— EXERCISE OBJECTIVE —
Every line of the listing must be reproduced as it stands. Leave the images behind.
______
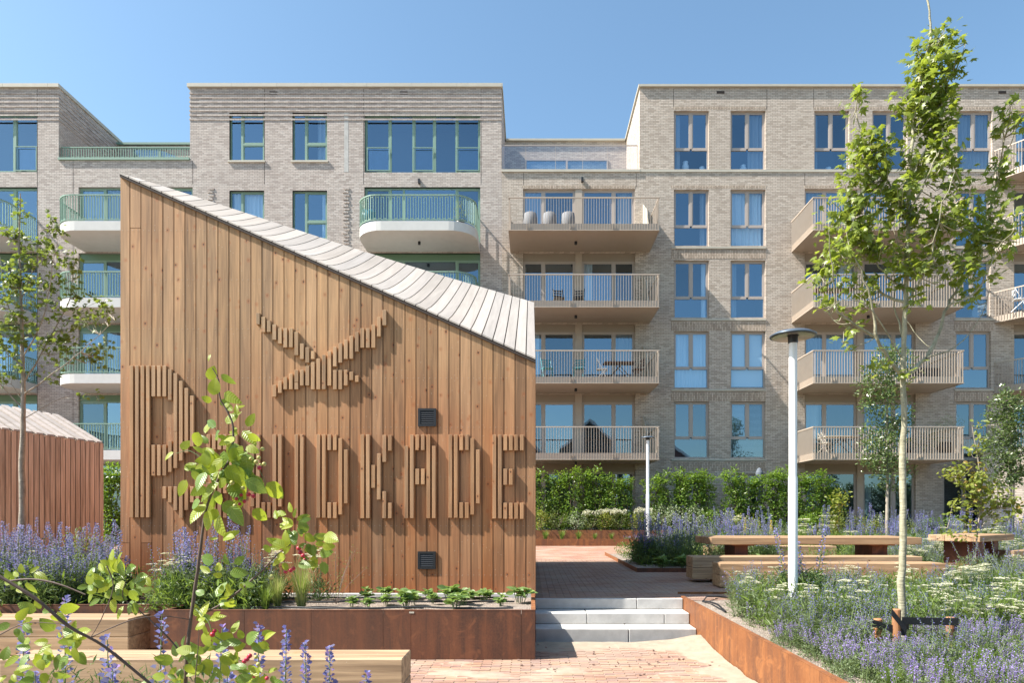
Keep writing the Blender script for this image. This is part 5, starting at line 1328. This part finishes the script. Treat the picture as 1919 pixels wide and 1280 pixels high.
for px, kind, fl_, s in ((1012,'yellow',0,1.0),(1045,'green',0,.9),(1080,'varieg',0,.85),(1108,'green',1,.85),(1135,'yellow',1,.9),(1160,'green',1,.9),(1190,'yellow',0,.8),(1207,'green',1,.95),(1238,'varieg',0,1.15),(1268,'varieg',0,1.1),(1300,'varieg',0,1.1),(1335,'dark',0,1.0),(1375,'yellow',0,1.3),(1410,'yellow',0,1.1),(1520,'dark',0,1.3),(1555,'yellow',0,1.2),(1590,'green',0,1.3),(1625,'yellow',0,1.1),(1650,'varieg',0,1.2),(1745,'dark',0,1.1),(1700,'green',0,1.0),(1790,'dark',0,1.2),(1890,'green',0,1.2)):
    shrub(kind, px, 26.3 if px < 1340 else 25.3, .55 if px < 1340 else .15, s, {('green',0):'plain green low shrub in the row below the hedge',('yellow',0):'yellow green low shrub in the row below the hedge',('varieg',0):'pale variegated low shrub in the row below the hedge',('dark',0):'dark green low shrub in the row below the hedge',('green',1):'low green shrub with round white flower heads below the hedge',('yellow',1):'yellowish shrub crowded with white flower heads below the hedge'}[(kind, fl_)], bool(fl_), {('yellow',1):None}.get((kind, fl_), kind+' shrubs below the hedge'+(' in flower' if fl_ else '')))
shrub('green', 160, 12.0, .05, 1.0, 'shrub with reddish green leaves behind the left blue spikes')
for px, D, h in ((1396, 22, 1.0), (1440+5, 23, .9)):
    t = thing('mullein', 'thin yellow flower spike, %s of two beyond the long table' % ('left' if px < 1400 else 'right'), 'flower', (PX(px, D), D, .05)); f, l = MB(), MB(); spike(f, l, 0, 0, h, (0, 0), .035, 80, .035, 14, .14, .45)
    link('stem', l.mesh('stem', [G['stem'], G['echleaf']]), t); link('flower_spike', f.mesh('flower_spike', G['fyellow']), t)

# ------------------------------------------------------------------ trees
def limb(mb, pts, r0, r1, n=7, m=0, kink=.0):
    """smooth polyline through points"""
    P_ = [Vector(p) for p in pts]; out = []
    for i in range(len(P_)-1):
        p0, p1, p2, p3 = P_[max(i-1, 0)], P_[i], P_[i+1], P_[min(i+2, len(P_)-1)]
        for k in range(4):
            t = k/4; out.append(.5*((2*p1)+(-p0+p2)*t+(2*p0-5*p1+4*p2-p3)*t*t+(-p0+3*p1-3*p2+p3)*t**3)+Vector((rv.gauss(0, kink), rv.gauss(0, kink), 0)))
    out.append(P_[-1]); N = len(out)
    mb.tube([tuple(p) for p in out], [(r0+(r1-r0)*(i/(N-1))**.8)*(1+rv.uniform(-.09, .13)) for i in range(N)], n, m); return out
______
— THE SOLUTION —
Keep writing the Blender script for this image. This is part 5, starting at line 1328. This part finishes the script. Treat the picture as 1919 pixels wide and 1280 pixels high.
for px, kind, fl_, s in ((1012,'yellow',0,1.0),(1045,'green',0,.9),(1080,'varieg',0,.85),(1108,'green',1,.85),(1135,'yellow',1,.9),(1160,'green',1,.9),(1190,'yellow',0,.8),(1207,'green',1,.95),(1238,'varieg',0,1.15),(1268,'varieg',0,1.1),(1300,'varieg',0,1.1),(1335,'dark',0,1.0),(1375,'yellow',0,1.3),(1410,'yellow',0,1.1),(1520,'dark',0,1.3),(1555,'yellow',0,1.2),(1590,'green',0,1.3),(1625,'yellow',0,1.1),(1650,'varieg',0,1.2),(1745,'dark',0,1.1),(1700,'green',0,1.0),(1790,'dark',0,1.2),(1890,'green',0,1.2)):
    shrub(kind, px, 26.3 if px < 1340 else 25.3, .55 if px < 1340 else .15, s, {('green',0):'plain green low shrub in the row below the hedge',('yellow',0):'yellow green low shrub in the row below the hedge',('varieg',0):'pale variegated low shrub in the row below the hedge',('dark',0):'dark green low shrub in the row below the hedge',('green',1):'low green shrub with round white flower heads below the hedge',('yellow',1):'yellowish shrub crowded with white flower heads below the hedge'}[(kind, fl_)], bool(fl_), {('yellow',1):None}.get((kind, fl_), kind+' shrubs below the hedge'+(' in flower' if fl_ else '')))
shrub('green', 160, 12.0, .05, 1.0, 'shrub with reddish green leaves behind the left blue spikes')
for px, D, h in ((1396, 22, 1.0), (1440+5, 23, .9)):
    t = thing('mullein', 'thin yellow flower spike, %s of two beyond the long table' % ('left' if px < 1400 else 'right'), 'flower', (PX(px, D), D, .05)); f, l = MB(), MB(); spike(f, l, 0, 0, h, (0, 0), .035, 80, .035, 14, .14, .45)
    link('stem', l.mesh('stem', [G['stem'], G['echleaf']]), t); link('flower_spike', f.mesh('flower_spike', G['fyellow']), t)

# ------------------------------------------------------------------ trees
def limb(mb, pts, r0, r1, n=7, m=0, kink=.0):
    """smooth polyline through points"""
    P_ = [Vector(p) for p in pts]; out = []
    for i in range(len(P_)-1):
        p0, p1, p2, p3 = P_[max(i-1, 0)], P_[i], P_[i+1], P_[min(i+2, len(P_)-1)]
        for k in range(4):
            t = k/4; out.append(.5*((2*p1)+(-p0+p2)*t+(2*p0-5*p1+4*p2-p3)*t*t+(-p0+3*p1-3*p2+p3)*t**3)+Vector((rv.gauss(0, kink), rv.gauss(0, kink), 0)))
    out.append(P_[-1]); N = len(out)
    mb.tube([tuple(p) for p in out], [(r0+(r1-r0)*(i/(N-1))**.8)*(1+rv.uniform(-.09, .13)) for i in range(N)], n, m); return out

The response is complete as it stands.